Bump function

{\displaystyle (x,y)\in \mathbb {R} ^{2}\mapsto \Psi (r),} — The graph of the bump function $(x,y)\in \mathbb {R} ^{2}\mapsto \Psi (r),$ where $r=\left(x^{2}+y^{2}\right)^{1/2}$ and $\Psi (r)=e^{-1/(1-r^{2})}\cdot \mathbf {1} _{\{|r|<1\}}.$ source ↗

In mathematical analysis, a bump function is a localized auxiliary function, usually chosen to be smooth and to have compact support. Bump functions are commonly used as cutoff functions, for example functions that are equal to 1 on a prescribed set and vanish outside a larger set, and as standard examples of kernels used to construct mollifiers.

Some authors use the term more broadly for any compactly supported smooth function. Such functions are important examples of test functions, especially in distribution theory, but the terms "bump function" and "test function" are not synonymous in all contexts.

Examples

The 1d bump function $\Psi (x).$ source ↗

{\displaystyle \Psi (x).} — The 1d bump function $\Psi (x).$ source ↗

The function $\Psi :\mathbb {R} \to \mathbb {R}$ given by $\Psi (x)={\begin{cases}\exp \left({\frac {1}{x^{2}-1}}\right),&{\text{ if }}|x|<1,\\0,&{\text{ if }}|x|\geq 1,\end{cases}}$

is an example of a bump function in one dimension. Note that the support of this function is the closed interval $[-1,1]$ . In fact, by definition of support, we have that $\operatorname {supp} (\Psi ):={\overline {\{x\in \mathbb {R} :\Psi (x)\neq 0\}}}={\overline {(-1,1)}}$ , where the closure is taken with respect the Euclidean topology of the real line. The proof of smoothness follows along the same lines as for the related function discussed in the Non-analytic smooth function article.
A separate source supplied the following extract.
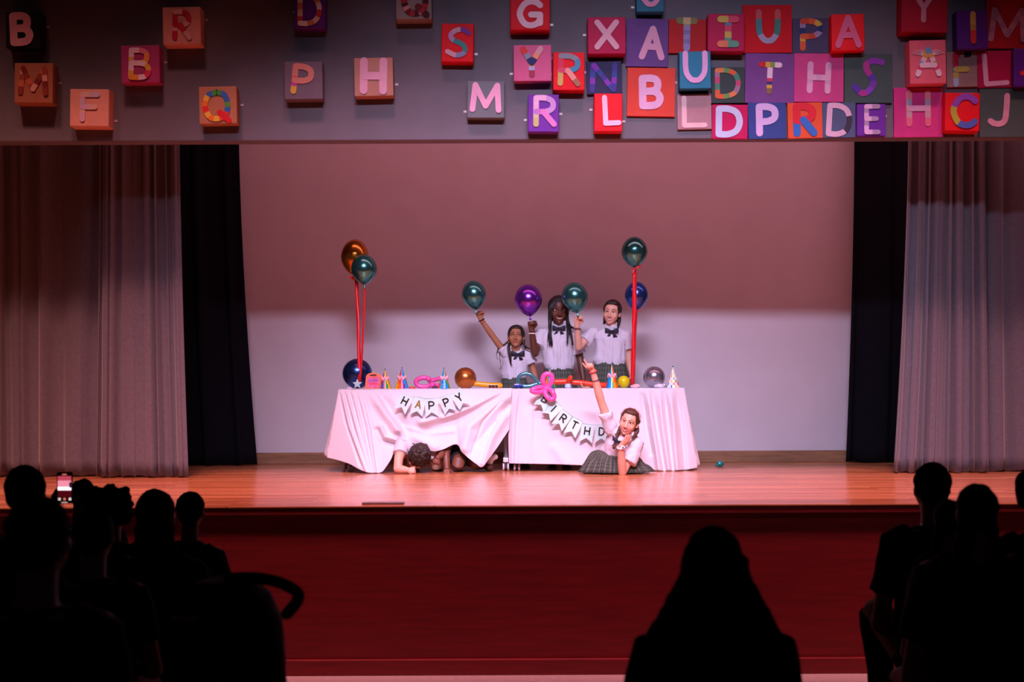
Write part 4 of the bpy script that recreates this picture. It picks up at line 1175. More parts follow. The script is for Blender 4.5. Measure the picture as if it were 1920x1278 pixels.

This function can be interpreted as the Gaussian function $\exp \left(-y^{2}\right)$ scaled to fit into the unit disc: the substitution $y^{2}={1}/{\left(1-x^{2}\right)}$ corresponds to sending $x=\pm 1$ to $y=\infty .$

A simple example of a (square) bump function in $n$ variables is obtained by taking the product of $n$ copies of the above bump function in one variable, so $\Phi (x_{1},x_{2},\dots ,x_{n})=\Psi (x_{1})\Psi (x_{2})\cdots \Psi (x_{n}).$

A radially symmetric bump function in $n$ variables can be formed by taking the function $\Psi _{n}:\mathbb {R} ^{n}\to \mathbb {R}$ defined by $\Psi _{n}(\mathbf {x} )=\Psi (|\mathbf {x} |)$ . This function is supported on the unit ball centered at the origin.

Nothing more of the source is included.